1969, Dobrich, Bulgaria, lives in Sofia, Bulgaria

 

Battles of Troy, 2005

documentary video, PAL, color, stereo, 51’

 

The documentary video project Battles of Troy is a study on the internal economy of contemporary, globalized cinema production, critically and ironically tracing the economic and political interconnections in the film industry. In 2003, Warner Bros. started one of the most expensive motion picture productions ever made, the film Troy (2004). For the film, which was shot in the UK, Malta, and Mexico, Warner Bros. hired 300 Bulgarian athletes to be the core of the armies in the movie. The perfect soldiers—large, strong, muscular, “Mediterranean-looking” guys—were recruited from the Sports Academy in Sofia, the capital of Bulgaria.
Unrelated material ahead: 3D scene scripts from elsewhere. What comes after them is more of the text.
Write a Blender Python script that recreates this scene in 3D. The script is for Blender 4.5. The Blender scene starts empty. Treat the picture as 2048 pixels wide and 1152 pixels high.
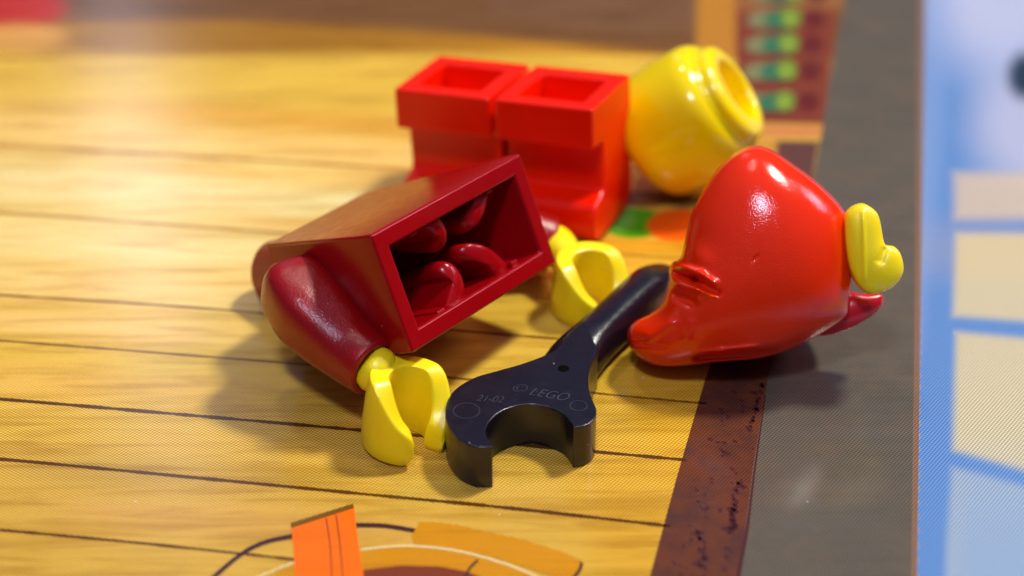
import bpy, bmesh, math, random
import numpy as np
from mathutils import Vector, Matrix

random.seed(4); rng = np.random.default_rng(4)
# 1 unit = 1 centimetre
S = bpy.context.scene
C = S.collection

# ---------------------------------------------------------------- camera
F, PITCH, CAMH = 4000.0, 0.55453, 7.563          # focal length in photo pixels, look-down angle, height
cam = bpy.data.objects.new('camera', bpy.data.cameras.new('camera')); C.objects.link(cam)
cam.location = (0, 0, CAMH); cam.rotation_euler = (math.pi/2-PITCH, 0, 0)
cam.data.sensor_width = 36; cam.data.lens = F/2048*36
cam.data.clip_start = .1; cam.data.clip_end = 500
cam.data.dof.use_dof = True; cam.data.dof.focus_distance = 12.8; cam.data.dof.aperture_fstop = 0.23
S.camera = cam

# ---------------------------------------------------------------- world and lamps
w = bpy.data.worlds.new('World'); S.world = w; w.use_nodes = True
nt = w.node_tree; bg = nt.nodes['Background']
tc = nt.nodes.new('ShaderNodeTexCoord'); sp = nt.nodes.new('ShaderNodeSeparateXYZ'); cr = nt.nodes.new('ShaderNodeValToRGB')
nt.links.new(tc.outputs['Generated'], sp.inputs[0]); nt.links.new(sp.outputs['Z'], cr.inputs[0]); nt.links.new(cr.outputs[0], bg.inputs[0])
cr.color_ramp.elements[0].color = (.07, .045, .03, 1); cr.color_ramp.elements[1].position = 1.0; cr.color_ramp.elements[1].color = (.42, .42, .78, 1)
e = cr.color_ramp.elements.new(.35); e.color = (.17, .16, .29, 1)
bg.inputs[1].default_value = .37
CEN = Vector((0, 12, 0))
def lamp(name, d, dist, size, power, col, size_y=None):
    l = bpy.data.lights.new(name, 'AREA'); l.energy = power; l.color = col; l.size = size
    if size_y: l.shape = 'RECTANGLE'; l.size_y = size_y
    else: l.shape = 'DISK'
    o = bpy.data.objects.new(name, l); C.objects.link(o)
    v = Vector(d).normalized(); o.location = CEN+v*dist
    o.rotation_euler = (-v).to_track_quat('-Z', 'Y').to_euler()
    return o
lamp('ceiling_lamp', (.42, .28, .87), 60, 8.0, 29500, (1, .97, .84))
lamp('ceiling_lamp', (-.08, -.47, .87), 60, 8.5, 12500, (.78, .78, 1.0))
lamp('ceiling_lamp', (.80, .34, .62), 60, 13.0, 8400, (1, .52, .66))
lamp('ceiling_lamp', (-.15, .40, .9), 60, 3.0, 3500, (1, .85, .7))
wl = lamp('window_lamp', (0, 1, .5), 70, 2.6, 900, (.72, .80, 1.0), 24)
wl.location = (-17.4, 82, 42); wl.rotation_euler = (math.radians(-90), 0, 0); wl.rotation_euler = (Vector((0, 12, 0))-wl.location).to_track_quat('-Z', 'Y').to_euler()

S.view_settings.view_transform = 'Standard'; S.view_settings.look = 'None'; S.view_settings.exposure = .17; S.view_settings.gamma = 1
S.cycles.max_bounces = 8

# ---------------------------------------------------------------- helpers
def up(px, py, z=0.0, P=None, N=None):
    """a point of the photograph put on the level plane z (or on the plane P, N)"""
    c, s = math.cos(PITCH), math.sin(PITCH)
    d = Vector((0, c, -s)) + Vector((1, 0, 0))*((px-1024)/F) + Vector((0, s, c))*((576-py)/F)
    o = Vector((0, 0, CAMH))
    if P is None: P = Vector((0, 0, z)); N = Vector((0, 0, 1))
    t = (P-o).dot(N)/d.dot(N)
    return o+d*t
def proj_np(P):
    P = P-np.array([0, 0, CAMH]); c, s = math.cos(PITCH), math.sin(PITCH)
    d = P @ np.array([0, c, -s]); u = P @ np.array([0, s, c])
    return 1024+F*P[:, 0]/d, 576-F*u/d
def lin(c):
    return tuple((x/255/12.92 if x/255 <= .04045 else ((x/255+.055)/1.055)**2.4) for x in c)
def empty(name, loc, label, cat, group=None):
    o = bpy.data.objects.new(name, None); C.objects.link(o); o.location = loc; o.empty_display_size = .3
    o['label'] = label; o['category'] = cat
    if group: o['group'] = group
    return o
def mesh_obj(name, verts, faces, mat, parent=None, smooth=True, bevel=0, seg=3, sub=0, angle=35, kind=None, label=None):
    me = bpy.data.meshes.new(name); me.from_pydata([tuple(v) for v in verts], [], faces)
    bm = bmesh.new(); bm.from_mesh(me); bmesh.ops.remove_doubles(bm, verts=bm.verts, dist=1e-5)
    bmesh.ops.recalc_face_normals(bm, faces=bm.faces); bm.to_mesh(me); bm.free()
    me.materials.append(mat)
    o = bpy.data.objects.new(name, me); C.objects.link(o)
    if smooth:
        me.polygons.foreach_set('use_smooth', [True]*len(me.polygons))
        if not sub: me.set_sharp_from_angle(angle=math.radians(angle))
    if parent:
        o.parent = parent; o.matrix_parent_inverse = Matrix.Translation(-PW[parent.name] if parent.name in PW else Vector((0, 0, 0)))
    if bevel:
        b = o.modifiers.new('bevel', 'BEVEL'); b.width = bevel; b.segments = seg; b.limit_method = 'ANGLE'; b.angle_limit = math.radians(40)
        b.harden_normals = True
    if sub:
        s_ = o.modifiers.new('sub', 'SUBSURF'); s_.levels = s_.render_levels = sub
    if kind: o['kind'] = kind
    if label: o['label'] = label
    return o
PW = {}
def thing(name, loc, label, cat, group=None):
    o = empty(name, loc, label, cat, group); PW[o.name] = Vector(loc); return o

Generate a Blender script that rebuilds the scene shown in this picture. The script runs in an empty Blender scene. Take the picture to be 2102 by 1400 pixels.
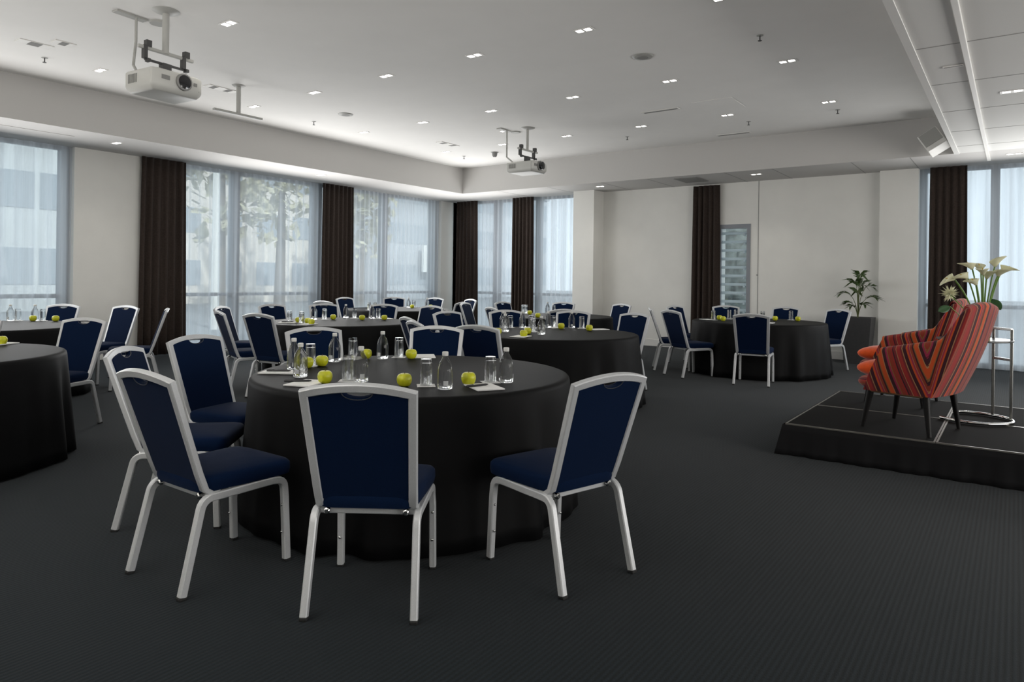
import bpy, bmesh, math, random
from math import sin, cos, pi, radians, sqrt, atan2
from mathutils import Vector, Matrix

rnd = random.Random(7)
scene = bpy.context.scene
col = scene.collection

# ------------------------------------------------------------------ camera, world, lights, exposure
cam_d = bpy.data.cameras.new('camera')
cam = bpy.data.objects.new('camera', cam_d)
col.objects.link(cam)
cam_d.sensor_width = 36.0
cam_d.lens = 1421.66 / 2102 * 36.0
cam_d.shift_y = -(700 - 573.5) / 2102
cam_d.clip_end = 300
YAW, ROLL = 0.6293, 0.0130
cam.location = (0, 0, 1.32)
cam.rotation_euler = (Matrix.Rotation(YAW, 4, 'Z') @ Matrix.Rotation(pi / 2, 4, 'X') @ Matrix.Rotation(ROLL, 4, 'Z')).to_euler()
scene.camera = cam

scene.view_settings.view_transform = 'Standard'
scene.view_settings.look = 'None'
scene.view_settings.gamma = 1.0
scene.view_settings.use_curve_mapping = False
scene.view_settings.exposure = 0.09
scene.cycles.max_bounces = 7
scene.cycles.diffuse_bounces = 4
scene.cycles.glossy_bounces = 3
scene.cycles.transmission_bounces = 6
scene.cycles.transparent_max_bounces = 10
scene.cycles.caustics_reflective = False
scene.cycles.caustics_refractive = False
scene.cycles.sample_clamp_indirect = 4.0

world = bpy.data.worlds.new('sky')
scene.world = world
world.use_nodes = True
wn = world.node_tree
wn.nodes['Background'].inputs['Color'].default_value = (0.90, 0.955, 1.0, 1)
wn.nodes['Background'].inputs['Strength'].default_value = 1.75

XW, YW = -11.38, 13.11          # left and far wall faces
XR, YR, XE = -9.986, 11.80, -0.74   # recess edges
H1, H2 = 3.771, 3.212           # raised ceiling, soffit


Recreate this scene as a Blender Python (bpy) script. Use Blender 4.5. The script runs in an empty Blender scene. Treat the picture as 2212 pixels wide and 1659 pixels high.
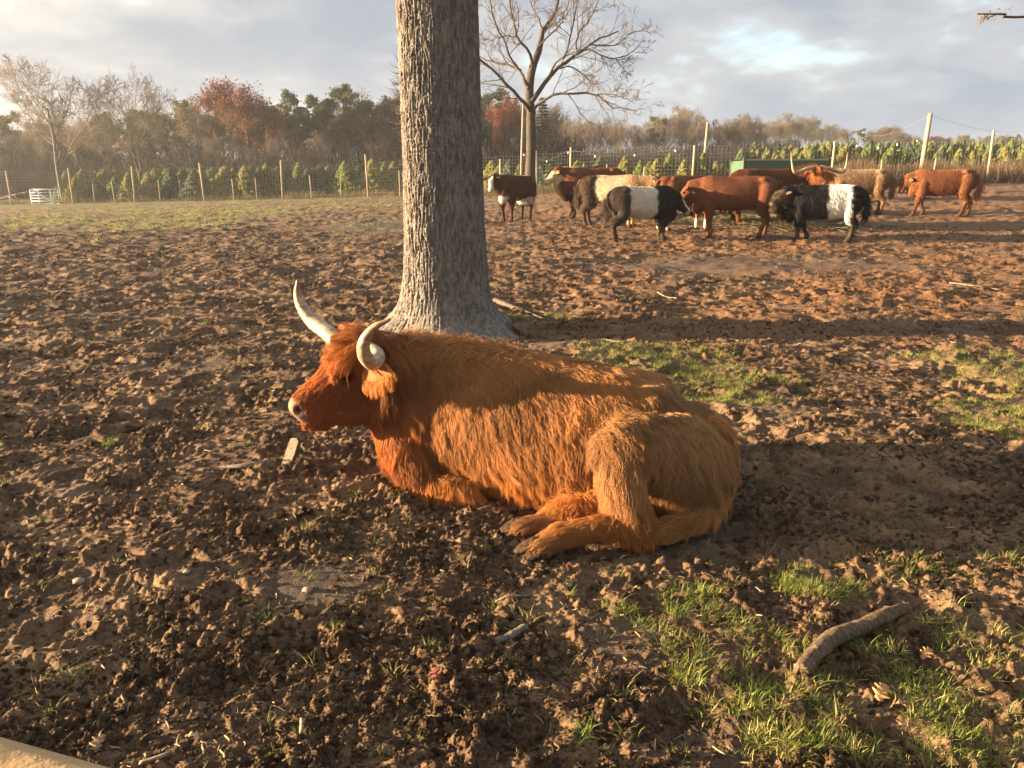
import bpy, bmesh, math
import numpy as np
from mathutils import Vector, Matrix, Quaternion, kdtree

SC = bpy.context.scene
COL = SC.collection
R = math.radians
SKIP = set()

# ------------------------------------------------------------------ camera
CAM_H = 1.6
TILT = R(15.4)
FPX = 1670.0                      # focal length in photo units (2212 x 1659 frame)
cam_d = bpy.data.cameras.new('camera')
cam_d.sensor_fit = 'HORIZONTAL'
cam_d.sensor_width = 36.0
cam_d.lens = FPX / 2212.0 * 36.0
cam_d.clip_start = 0.05
cam_d.clip_end = 5000
cam = bpy.data.objects.new('camera', cam_d)
COL.objects.link(cam)
cam.location = (0, 0, CAM_H)
cam.rotation_euler = (R(90) - TILT, 0, 0)
SC.camera = cam

# ------------------------------------------------------------------ sun and sky
SUN_AZ = R(-90)                   # measured from the view direction (+Y), negative = left
SUN_EL = R(7.5)
SUN_DIR = Vector((math.sin(SUN_AZ) * math.cos(SUN_EL), math.cos(SUN_AZ) * math.cos(SUN_EL), math.sin(SUN_EL)))
sun_d = bpy.data.lights.new('sun', 'SUN')
sun_d.energy = 5.0
sun_d.angle = R(0.5)
sun_d.color = (1.0, 0.72, 0.43)
sun = bpy.data.objects.new('sun', sun_d)
COL.objects.link(sun)
sun.rotation_euler = SUN_DIR.to_track_quat('Z', 'Y').to_euler()

SC.view_settings.view_transform = 'Standard'
SC.view_settings.look = 'None'
SC.view_settings.gamma = 1.0
SC.view_settings.exposure = 2.78
SC.view_settings.use_curve_mapping = False

world = bpy.data.worlds.new('World')
SC.world = world
world.use_nodes = True


class NT:
    """small helper to write node trees"""
    def __init__(self, tree):
        self.t = tree
        tree.nodes.clear()

    def n(self, kind, **kw):
        nd = self.t.nodes.new(kind)
        for k, v in kw.items():
            if k.startswith('i_'):
                key = k[2:]
                key = int(key) if key.isdigit() else key.replace('_', ' ')
                self.put(nd.inputs[key], v)
            else:
                setattr(nd, k, v)
        return nd

    def put(self, sock, v):
        if isinstance(v, bpy.types.NodeSocket):
            self.t.links.new(v, sock)
        elif isinstance(v, bpy.types.Node):
            self.t.links.new(v.outputs[0], sock)
        else:
            sock.default_value = v

    def math(self, op, a, b=None, clamp=False):
        nd = self.t.nodes.new('ShaderNodeMath')
        nd.operation = op
        nd.use_clamp = clamp
        self.put(nd.inputs[0], a)
        if b is not None:
            self.put(nd.inputs[1], b)
        return nd.outputs[0]

    def vmath(self, op, a, b=None, out=0):
        nd = self.t.nodes.new('ShaderNodeVectorMath')
        nd.operation = op
        self.put(nd.inputs[0], a)
        if b is not None:
            self.put(nd.inputs[1], b)
        return nd.outputs['Value'] if op in ('DOT_PRODUCT', 'LENGTH', 'DISTANCE') else nd.outputs[0]

    def mix(self, fac, a, b, blend='MIX'):
        nd = self.t.nodes.new('ShaderNodeMix')
        nd.data_type = 'RGBA'
        nd.blend_type = blend
        self.put(nd.inputs[0], fac)
        self.put(nd.inputs[6], a)
        self.put(nd.inputs[7], b)
        return nd.outputs[2]

    def noise(self, vec, scale, detail=4, rough=0.55, dist=0.0, out='Fac', lac=2.0):
        nd = self.t.nodes.new('ShaderNodeTexNoise')
        if vec is not None:
            self.put(nd.inputs['Vector'], vec)
        nd.inputs['Scale'].default_value = scale
        nd.inputs['Detail'].default_value = detail
        nd.inputs['Roughness'].default_value = rough
        nd.inputs['Distortion'].default_value = dist
        nd.inputs['Lacunarity'].default_value = lac
        return nd.outputs[out]

    def ramp(self, fac, stops):
        nd = self.t.nodes.new('ShaderNodeValToRGB')
        e = nd.color_ramp.elements
        while len(e) < len(stops):
            e.new(0.5)
        for el, (p, c) in zip(e, stops):
            el.position = p
            el.color = c if len(c) == 4 else (*c, 1)
        self.put(nd.inputs[0], fac)
        return nd.outputs[0]

    def maprange(self, v, a, b, c=0.0, d=1.0, smooth=True):
        nd = self.t.nodes.new('ShaderNodeMapRange')
        if smooth:
            nd.interpolation_type = 'SMOOTHSTEP'
        self.put(nd.inputs[0], v)
        for i, x in enumerate((a, b, c, d)):
            nd.inputs[i + 1].default_value = x
        return nd.outputs[0]


def c3(r, g=None, b=None):
    return (r, g, b, 1.0)


def build_world():
    T = NT(world.node_tree)
    out = T.n('ShaderNodeOutputWorld')
    sky = T.n('ShaderNodeTexSky', sky_type='NISHITA')
    sky.sun_disc = False
    sky.sun_elevation = SUN_EL
    sky.sun_rotation = SUN_AZ
    sky.altitude = 20
    sky.air_density = 1.2
    sky.dust_density = 1.0
    sky.ozone_density = 2.0
    clear = T.n('ShaderNodeBackground', i_0=sky.outputs[0], i_1=0.15)
    tc = T.n('ShaderNodeTexCoord')
    d = tc.outputs['Generated']
    sep = T.n('ShaderNodeSeparateXYZ', i_0=d)
    z = T.math('MAXIMUM', sep.outputs[2], 0.0)
    # flat cloud decks: direction projected on a plane overhead
    inv = T.math('DIVIDE', 1.0, T.math('ADD', z, 0.27))
    comb = T.n('ShaderNodeCombineXYZ', i_0=T.math('MULTIPLY', sep.outputs[0], inv),
               i_1=T.math('MULTIPLY', sep.outputs[1], inv), i_2=0.0)
    p = T.vmath('ADD', comb.outputs[0], (3.1, 1.35, 0.0))
    big = T.noise(p, 1.25, 6, 0.50, 0.2)
    mid = T.noise(T.vmath('ADD', p, (7.0, 2.0, 0.0)), 3.2, 7, 0.58, 0.25)
    fine = T.noise(T.vmath('ADD', p, (1.0, 9.0, 0.0)), 8.0, 6, 0.6, 0.2)
    dens = T.math('ADD', T.math('MULTIPLY', big, 0.62), T.math('ADD', T.math('MULTIPLY', mid, 0.28), T.math('MULTIPLY', fine, 0.10)))
    cover = T.maprange(dens, 0.36, 0.47)
    thick = T.maprange(dens, 0.40, 0.60)
    # light through thin cloud is bright, thick cloud is blue grey
    sund = T.vmath('DOT_PRODUCT', d, tuple(SUN_DIR))
    glow = T.math('POWER', T.maprange(sund, -0.3, 1.0, 0, 1, False), 2.2)
    thin_c = T.mix(glow, c3(0.61, 0.62, 0.63), c3(1.35, 1.22, 0.96))
    thick_c = T.mix(glow, c3(0.36, 0.42, 0.50), c3(0.66, 0.655, 0.62))
    ccol = T.mix(thick, thin_c, thick_c)
    veil = T.mix(glow, c3(0.47, 0.57, 0.72), c3(1.1, 1.05, 0.9))
    ccol = T.mix(cover, veil, ccol)
    low = T.maprange(z, 0.0, 0.16, 1.0, 0.0)
    ccol = T.mix(T.math('MULTIPLY', low, 0.45), ccol, T.mix(glow, c3(0.50, 0.57, 0.65), c3(1.15, 1.0, 0.75)))
    cl = T.n('ShaderNodeBackground', i_0=ccol, i_1=0.165)
    mx = T.n('ShaderNodeMixShader', i_0=T.maprange(cover, 0, 1, 0.72, 1.0, False), i_1=clear.outputs[0], i_2=cl.outputs[0])
    T.put(out.inputs[0], mx)


build_world()

SC.cycles.use_denoising = True
SC.cycles.max_bounces = 5
SC.cycles.diffuse_bounces = 2
SC.cycles.glossy_bounces = 2
SC.cycles.transmission_bounces = 4
SC.cycles.transparent_max_bounces = 4
SC.cycles.volume_bounces = 1
SC.cycles.use_adaptive_sampling = True
SC.cycles.adaptive_threshold = 0.015
SC.cycles.caustics_reflective = False
SC.cycles.caustics_refractive = False
# ------------------------------------------------------------------ numeric helpers
def sstep(a, b, x):
    t = np.clip((np.asarray(x, float) - a) / (b - a), 0, 1)
    return t * t * (3 - 2 * t)


def _hash(ix, iy, seed):
    h = (ix.astype(np.int64) * 374761393 + iy.astype(np.int64) * 668265263 + seed * 1442695041) & 0xFFFFFFFF
    h = ((h ^ (h >> 13)) * 1274126177) & 0xFFFFFFFF
    h = ((h ^ (h >> 16)) * 2246822519) & 0xFFFFFFFF
    return (h ^ (h >> 15)) & 0xFFFFFFFF


def gnoise(x, y, seed=0):
    """2D gradient noise, about -0.7..0.7"""
    x = np.asarray(x, float); y = np.asarray(y, float)
    xi = np.floor(x); yi = np.floor(y)
    fx = x - xi; fy = y - yi
    xi = xi.astype(np.int64); yi = yi.astype(np.int64)
    u = fx * fx * fx * (fx * (fx * 6 - 15) + 10)
    v = fy * fy * fy * (fy * (fy * 6 - 15) + 10)

    def g(ox, oy):
        a = _hash(xi + ox, yi + oy, seed) * (2 * math.pi / 4294967296.0)
        return np.cos(a) * (fx - ox) + np.sin(a) * (fy - oy)
    n00 = g(0, 0); n10 = g(1, 0); n01 = g(0, 1); n11 = g(1, 1)
    return (n00 * (1 - u) + n10 * u) * (1 - v) + (n01 * (1 - u) + n11 * u) * v


def fbm(x, y, oct=4, seed=0, gain=0.5, lac=2.0):
    s = 0; a = 1.0; f = 1.0
    for o in range(oct):
        s = s + a * gnoise(x * f, y * f, seed + 17 * o)
        a *= gain; f *= lac
    return s


def worley(x, y, seed=0):
    """F1, F2 distances and a random value of the nearest cell"""
    xi = np.floor(x).astype(np.int64); yi = np.floor(y).astype(np.int64)
    f1 = np.full(np.shape(x), 9.0); f2 = np.full(np.shape(x), 9.0); idv = np.zeros(np.shape(x))
    for ox in (-1, 0, 1):
        for oy in (-1, 0, 1):
            cx = xi + ox; cy = yi + oy
            h1 = _hash(cx, cy, seed) / 4294967296.0
            h2 = _hash(cx, cy, seed + 101) / 4294967296.0
            d = np.hypot(cx + 0.1 + 0.8 * h1 - x, cy + 0.1 + 0.8 * h2 - y)
            near = d < f1
            f2 = np.where(near, f1, np.minimum(f2, d))
            idv = np.where(near, _hash(cx, cy, seed + 202) / 4294967296.0, idv)
            f1 = np.where(near, d, f1)
    return f1, f2, idv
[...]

Battles of Troy presents the “making of” of the film Troy through the viewpoint of the extras: cheap labor, the lowest units in the production hierarchy of a film with a budget of $185 m. Battles of Troy is s centered on the experience of these Bulgarian men, who spent three months on the Mexican coastline, training and shooting the massive battle scenes of Troy, which were nevertheless nothing more than a backdrop to the “real” action performed by movie stars. Why did all these men decide to work on the project if in the final version it is impossible to even distinguish the silhouettes of their bodies, let alone their identities? By shifting its focus to the usually overlooked protagonists of background action, Battles of Troy tries to investigate the expectations, hopes, conflicts, and disappointments of those people whose silent bodies create the crowds we see in films.